Task:
The exercise asks for every line of the data to be reproduced exactly.

Information shown:
----------

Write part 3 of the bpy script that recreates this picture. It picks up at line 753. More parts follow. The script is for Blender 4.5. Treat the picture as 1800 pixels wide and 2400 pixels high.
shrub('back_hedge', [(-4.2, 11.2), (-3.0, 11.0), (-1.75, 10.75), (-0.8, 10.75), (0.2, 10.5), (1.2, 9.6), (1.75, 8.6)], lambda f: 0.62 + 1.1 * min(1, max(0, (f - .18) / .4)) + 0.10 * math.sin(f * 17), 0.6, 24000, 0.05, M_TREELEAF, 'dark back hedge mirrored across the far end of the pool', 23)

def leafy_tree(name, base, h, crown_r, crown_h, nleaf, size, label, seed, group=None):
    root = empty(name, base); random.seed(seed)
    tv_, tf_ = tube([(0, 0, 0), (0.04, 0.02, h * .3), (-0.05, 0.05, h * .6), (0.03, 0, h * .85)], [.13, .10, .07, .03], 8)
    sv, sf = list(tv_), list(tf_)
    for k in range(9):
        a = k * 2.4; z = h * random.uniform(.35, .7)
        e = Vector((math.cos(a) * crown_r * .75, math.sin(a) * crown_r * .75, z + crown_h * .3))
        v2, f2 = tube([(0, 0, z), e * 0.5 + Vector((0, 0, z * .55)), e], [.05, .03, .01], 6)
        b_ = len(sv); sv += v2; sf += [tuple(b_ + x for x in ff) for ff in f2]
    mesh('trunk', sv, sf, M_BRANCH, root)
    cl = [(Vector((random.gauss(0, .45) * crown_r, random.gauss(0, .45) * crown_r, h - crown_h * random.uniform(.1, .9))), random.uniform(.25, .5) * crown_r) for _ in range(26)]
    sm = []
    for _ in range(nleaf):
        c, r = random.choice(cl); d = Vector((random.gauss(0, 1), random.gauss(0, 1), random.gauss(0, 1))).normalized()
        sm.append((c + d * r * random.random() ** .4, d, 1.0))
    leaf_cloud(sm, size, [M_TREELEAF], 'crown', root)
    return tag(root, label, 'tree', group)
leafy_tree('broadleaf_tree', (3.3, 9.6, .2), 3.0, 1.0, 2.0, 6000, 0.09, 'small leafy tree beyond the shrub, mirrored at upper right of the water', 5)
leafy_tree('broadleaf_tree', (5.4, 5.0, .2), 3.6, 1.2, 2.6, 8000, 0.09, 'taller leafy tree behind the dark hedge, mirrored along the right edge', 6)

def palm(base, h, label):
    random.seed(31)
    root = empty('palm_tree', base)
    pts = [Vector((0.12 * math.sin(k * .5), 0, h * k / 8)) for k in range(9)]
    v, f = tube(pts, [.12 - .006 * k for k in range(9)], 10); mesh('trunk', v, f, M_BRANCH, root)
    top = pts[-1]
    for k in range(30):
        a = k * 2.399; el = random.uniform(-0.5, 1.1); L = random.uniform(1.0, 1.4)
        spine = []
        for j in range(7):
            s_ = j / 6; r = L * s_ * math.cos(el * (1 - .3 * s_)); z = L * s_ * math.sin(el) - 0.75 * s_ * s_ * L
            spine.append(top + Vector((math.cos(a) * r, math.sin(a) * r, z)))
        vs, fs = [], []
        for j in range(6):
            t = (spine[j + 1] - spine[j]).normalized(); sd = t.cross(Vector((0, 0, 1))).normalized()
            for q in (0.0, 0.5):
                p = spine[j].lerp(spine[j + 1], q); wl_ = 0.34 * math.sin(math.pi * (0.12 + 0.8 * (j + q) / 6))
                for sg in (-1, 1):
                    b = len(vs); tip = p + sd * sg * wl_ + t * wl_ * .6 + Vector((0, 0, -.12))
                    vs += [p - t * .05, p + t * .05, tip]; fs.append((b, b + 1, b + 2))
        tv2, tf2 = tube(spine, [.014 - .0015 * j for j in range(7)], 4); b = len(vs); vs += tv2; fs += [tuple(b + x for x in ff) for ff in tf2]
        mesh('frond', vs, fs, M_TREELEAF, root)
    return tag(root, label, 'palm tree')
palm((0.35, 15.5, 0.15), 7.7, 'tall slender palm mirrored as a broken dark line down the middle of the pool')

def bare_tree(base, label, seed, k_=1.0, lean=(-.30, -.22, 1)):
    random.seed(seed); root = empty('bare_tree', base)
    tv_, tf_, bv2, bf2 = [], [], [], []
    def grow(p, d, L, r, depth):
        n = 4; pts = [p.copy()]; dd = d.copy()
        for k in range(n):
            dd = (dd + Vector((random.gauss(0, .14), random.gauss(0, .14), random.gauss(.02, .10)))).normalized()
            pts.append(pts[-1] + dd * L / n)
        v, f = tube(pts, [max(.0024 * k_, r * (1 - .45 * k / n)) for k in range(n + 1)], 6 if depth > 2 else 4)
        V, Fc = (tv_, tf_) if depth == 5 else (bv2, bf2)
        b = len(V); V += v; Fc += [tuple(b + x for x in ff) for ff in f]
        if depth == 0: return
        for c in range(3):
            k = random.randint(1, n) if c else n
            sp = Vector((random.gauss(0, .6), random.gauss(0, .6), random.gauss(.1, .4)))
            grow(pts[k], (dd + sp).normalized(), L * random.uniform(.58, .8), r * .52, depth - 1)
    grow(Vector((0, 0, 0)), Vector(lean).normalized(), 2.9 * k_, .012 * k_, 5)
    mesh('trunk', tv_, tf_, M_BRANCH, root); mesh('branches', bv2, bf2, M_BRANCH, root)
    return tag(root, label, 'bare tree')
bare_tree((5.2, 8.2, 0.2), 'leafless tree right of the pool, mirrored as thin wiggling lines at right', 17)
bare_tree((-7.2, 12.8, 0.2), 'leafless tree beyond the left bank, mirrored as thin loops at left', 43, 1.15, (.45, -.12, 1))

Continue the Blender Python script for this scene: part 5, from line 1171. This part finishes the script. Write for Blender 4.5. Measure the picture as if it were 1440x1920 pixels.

----------

Reply:
Write part 3 of the bpy script that recreates this picture. It picks up at line 753. More parts follow. The script is for Blender 4.5. Treat the picture as 1800 pixels wide and 2400 pixels high.
shrub('back_hedge', [(-4.2, 11.2), (-3.0, 11.0), (-1.75, 10.75), (-0.8, 10.75), (0.2, 10.5), (1.2, 9.6), (1.75, 8.6)], lambda f: 0.62 + 1.1 * min(1, max(0, (f - .18) / .4)) + 0.10 * math.sin(f * 17), 0.6, 24000, 0.05, M_TREELEAF, 'dark back hedge mirrored across the far end of the pool', 23)

def leafy_tree(name, base, h, crown_r, crown_h, nleaf, size, label, seed, group=None):
    root = empty(name, base); random.seed(seed)
    tv_, tf_ = tube([(0, 0, 0), (0.04, 0.02, h * .3), (-0.05, 0.05, h * .6), (0.03, 0, h * .85)], [.13, .10, .07, .03], 8)
    sv, sf = list(tv_), list(tf_)
    for k in range(9):
        a = k * 2.4; z = h * random.uniform(.35, .7)
        e = Vector((math.cos(a) * crown_r * .75, math.sin(a) * crown_r * .75, z + crown_h * .3))
        v2, f2 = tube([(0, 0, z), e * 0.5 + Vector((0, 0, z * .55)), e], [.05, .03, .01], 6)
        b_ = len(sv); sv += v2; sf += [tuple(b_ + x for x in ff) for ff in f2]
    mesh('trunk', sv, sf, M_BRANCH, root)
    cl = [(Vector((random.gauss(0, .45) * crown_r, random.gauss(0, .45) * crown_r, h - crown_h * random.uniform(.1, .9))), random.uniform(.25, .5) * crown_r) for _ in range(26)]
    sm = []
    for _ in range(nleaf):
        c, r = random.choice(cl); d = Vector((random.gauss(0, 1), random.gauss(0, 1), random.gauss(0, 1))).normalized()
        sm.append((c + d * r * random.random() ** .4, d, 1.0))
    leaf_cloud(sm, size, [M_TREELEAF], 'crown', root)
    return tag(root, label, 'tree', group)
leafy_tree('broadleaf_tree', (3.3, 9.6, .2), 3.0, 1.0, 2.0, 6000, 0.09, 'small leafy tree beyond the shrub, mirrored at upper right of the water', 5)
leafy_tree('broadleaf_tree', (5.4, 5.0, .2), 3.6, 1.2, 2.6, 8000, 0.09, 'taller leafy tree behind the dark hedge, mirrored along the right edge', 6)

def palm(base, h, label):
    random.seed(31)
    root = empty('palm_tree', base)
    pts = [Vector((0.12 * math.sin(k * .5), 0, h * k / 8)) for k in range(9)]
    v, f = tube(pts, [.12 - .006 * k for k in range(9)], 10); mesh('trunk', v, f, M_BRANCH, root)
    top = pts[-1]
    for k in range(30):
        a = k * 2.399; el = random.uniform(-0.5, 1.1); L = random.uniform(1.0, 1.4)
        spine = []
        for j in range(7):
            s_ = j / 6; r = L * s_ * math.cos(el * (1 - .3 * s_)); z = L * s_ * math.sin(el) - 0.75 * s_ * s_ * L
            spine.append(top + Vector((math.cos(a) * r, math.sin(a) * r, z)))
        vs, fs = [], []
        for j in range(6):
            t = (spine[j + 1] - spine[j]).normalized(); sd = t.cross(Vector((0, 0, 1))).normalized()
            for q in (0.0, 0.5):
                p = spine[j].lerp(spine[j + 1], q); wl_ = 0.34 * math.sin(math.pi * (0.12 + 0.8 * (j + q) / 6))
                for sg in (-1, 1):
                    b = len(vs); tip = p + sd * sg * wl_ + t * wl_ * .6 + Vector((0, 0, -.12))
                    vs += [p - t * .05, p + t * .05, tip]; fs.append((b, b + 1, b + 2))
        tv2, tf2 = tube(spine, [.014 - .0015 * j for j in range(7)], 4); b = len(vs); vs += tv2; fs += [tuple(b + x for x in ff) for ff in tf2]
        mesh('frond', vs, fs, M_TREELEAF, root)
    return tag(root, label, 'palm tree')
palm((0.35, 15.5, 0.15), 7.7, 'tall slender palm mirrored as a broken dark line down the middle of the pool')

def bare_tree(base, label, seed, k_=1.0, lean=(-.30, -.22, 1)):
    random.seed(seed); root = empty('bare_tree', base)
    tv_, tf_, bv2, bf2 = [], [], [], []
    def grow(p, d, L, r, depth):
        n = 4; pts = [p.copy()]; dd = d.copy()
        for k in range(n):
            dd = (dd + Vector((random.gauss(0, .14), random.gauss(0, .14), random.gauss(.02, .10)))).normalized()
            pts.append(pts[-1] + dd * L / n)
        v, f = tube(pts, [max(.0024 * k_, r * (1 - .45 * k / n)) for k in range(n + 1)], 6 if depth > 2 else 4)
        V, Fc = (tv_, tf_) if depth == 5 else (bv2, bf2)
        b = len(V); V += v; Fc += [tuple(b + x for x in ff) for ff in f]
        if depth == 0: return
        for c in range(3):
            k = random.randint(1, n) if c else n
            sp = Vector((random.gauss(0, .6), random.gauss(0, .6), random.gauss(.1, .4)))
            grow(pts[k], (dd + sp).normalized(), L * random.uniform(.58, .8), r * .52, depth - 1)
    grow(Vector((0, 0, 0)), Vector(lean).normalized(), 2.9 * k_, .012 * k_, 5)
    mesh('trunk', tv_, tf_, M_BRANCH, root); mesh('branches', bv2, bf2, M_BRANCH, root)
    return tag(root, label, 'bare tree')
bare_tree((5.2, 8.2, 0.2), 'leafless tree right of the pool, mirrored as thin wiggling lines at right', 17)
bare_tree((-7.2, 12.8, 0.2), 'leafless tree beyond the left bank, mirrored as thin loops at left', 43, 1.15, (.45, -.12, 1))

Continue the Blender Python script for this scene: part 5, from line 1171. This part finishes the script. Write for Blender 4.5. Measure the picture as if it were 1440x1920 pixels.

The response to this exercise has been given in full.